With deftness, Scully traces the paths of several artists who made their names elsewhere but settled in New Mexico. A monumental acrylic-on-linen from 1977 by New Mexico painter Paul Sarkisian is a powerful example of his early trompe-l’œil style. It evokes his origins as a Los Angeles art star of the mid-century, while a bejeweled toy VW Bus and trailer by his wife Carol Sarkisian suggests a visual allegory of the family’s move to Cerrillos, New Mexico in 1971. A new media sculpture by their son Peter Sarkisian, who was six when they arrived, is a nod to the next generation. Bruce Nauman’s journey from California to New Mexico is also abridged here, through the presentation of a late-1970s text-based lithograph and a 1999 video of the artist setting a fencepost at his ranch near Santa Fe.
The University of New Mexico’s tremendous influence on the state’s art community is represented by four artworks from legendary faculty members, and the legacy of our innovative ceramics scene finds its avatars in Diego Romero, Virgil Ortiz, Jami Porter Lara, and the late Rick Dillingham.
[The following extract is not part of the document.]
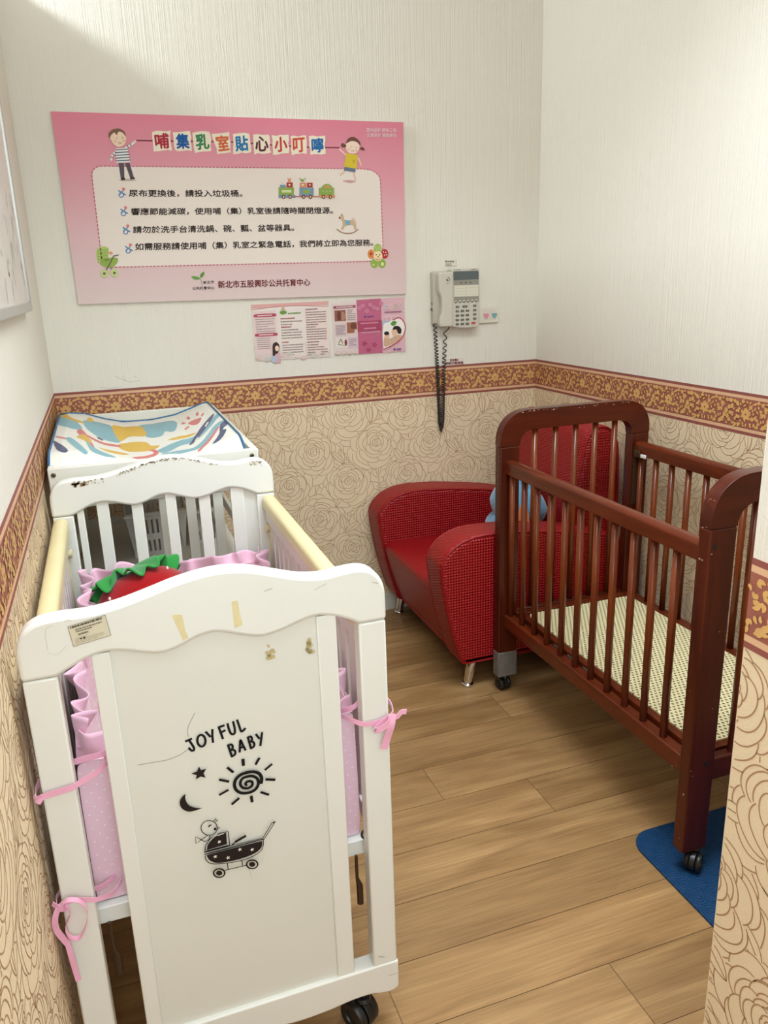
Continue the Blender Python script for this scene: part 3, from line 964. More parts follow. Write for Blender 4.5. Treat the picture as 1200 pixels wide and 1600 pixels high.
def polka(name, rgb, dot, scale, rough=.8):
    m = mat(name, rgb, rough, spec=.2, sheen=.2, bump=.25, bump_scale=40)
    nt = m.node_tree; N = nt.nodes; L = nt.links; b = N['Principled BSDF']
    tc = N.new('ShaderNodeTexCoord'); sx_ = N.new('ShaderNodeSeparateXYZ'); L.new(tc.outputs['Object'], sx_.inputs[0])

    def M2(op, a, b_=None):
        n = N.new('ShaderNodeMath'); n.operation = op
        for i, v in enumerate((a, b_)):
            if v is None: continue
            if isinstance(v, (int, float)): n.inputs[i].default_value = v
            else: L.new(v, n.inputs[i])
        return n.outputs[0]
    v = M2('MULTIPLY', sx_.outputs[2], scale); row = M2('FLOOR', v); fv = M2('SUBTRACT', M2('SUBTRACT', v, row), .5)
    par = M2('MULTIPLY', M2('MODULO', M2('ADD', row, 1000.0), 2.0), .5)
    u = M2('ADD', M2('MULTIPLY', M2('ADD', sx_.outputs[0], sx_.outputs[1]), scale * .6), par); fu = M2('SUBTRACT', M2('SUBTRACT', u, M2('FLOOR', u)), .5)
    du = M2('DIVIDE', fu, .6)
    lt = N.new('ShaderNodeMath'); lt.operation = 'LESS_THAN'; lt.inputs[1].default_value = .014
    L.new(M2('ADD', M2('MULTIPLY', du, du), M2('MULTIPLY', fv, fv)), lt.inputs[0])
    mx = N.new('ShaderNodeMix'); mx.data_type = 'RGBA'
    mx.inputs[6].default_value = lin(rgb); mx.inputs[7].default_value = lin(dot)
    L.new(lt.outputs[0], mx.inputs[0]); L.new(mx.outputs[2], b.inputs['Base Color'])
    return m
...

A host of other artists and institutions make cameos on the exhibition’s placards—from UNM’s Tamarind Institute to aesthetic pioneers such as Stuart Davis and Florence Pierce—giving a clear impression of New Mexico’s tightly woven art history.
The true brilliance of the show comes at its halfway point, heralded by a deceptively awkward bit of wall text. “This section of the exhibition looks beyond literal contact with New Mexico and presents artworks that use contact and lack of connection as metaphors,” it reads in part. “[The artists] have all worked and exhibited in New Mexico and a few make their home here.” What sounds like a shaky curatorial conceit makes for yet another strong thematic dialogue—this time between the first half of the exhibition and the contemporary explorations at its far end.
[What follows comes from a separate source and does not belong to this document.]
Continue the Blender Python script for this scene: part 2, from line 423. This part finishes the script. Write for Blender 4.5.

A towering pillar of solid graphite by Susan York, who counted Agnes Martin as a mentor before the latter’s death in 2004, engages minimalist and post-minimalist ideas with vigor. Photographs from the U.S.-Mexico border by David Taylor and video works by Ati Maier and Yorgo Alexopoulos advance conversations about landscape art and its contemporary relevance. Then there is Contact’s pièce de résistance, a 2015 installation work by the Indigenous art collective Postcommodity titled Pollination. Visitors must ask for a coin from a docent to activate the piece, and the experience is at once gaudy, sensual, wondrous, and devastatingly fleeting. I won’t spoil it further except to say that it’s a little oasis in the high desert. You could say the same for the remarkable cultural institution that houses it.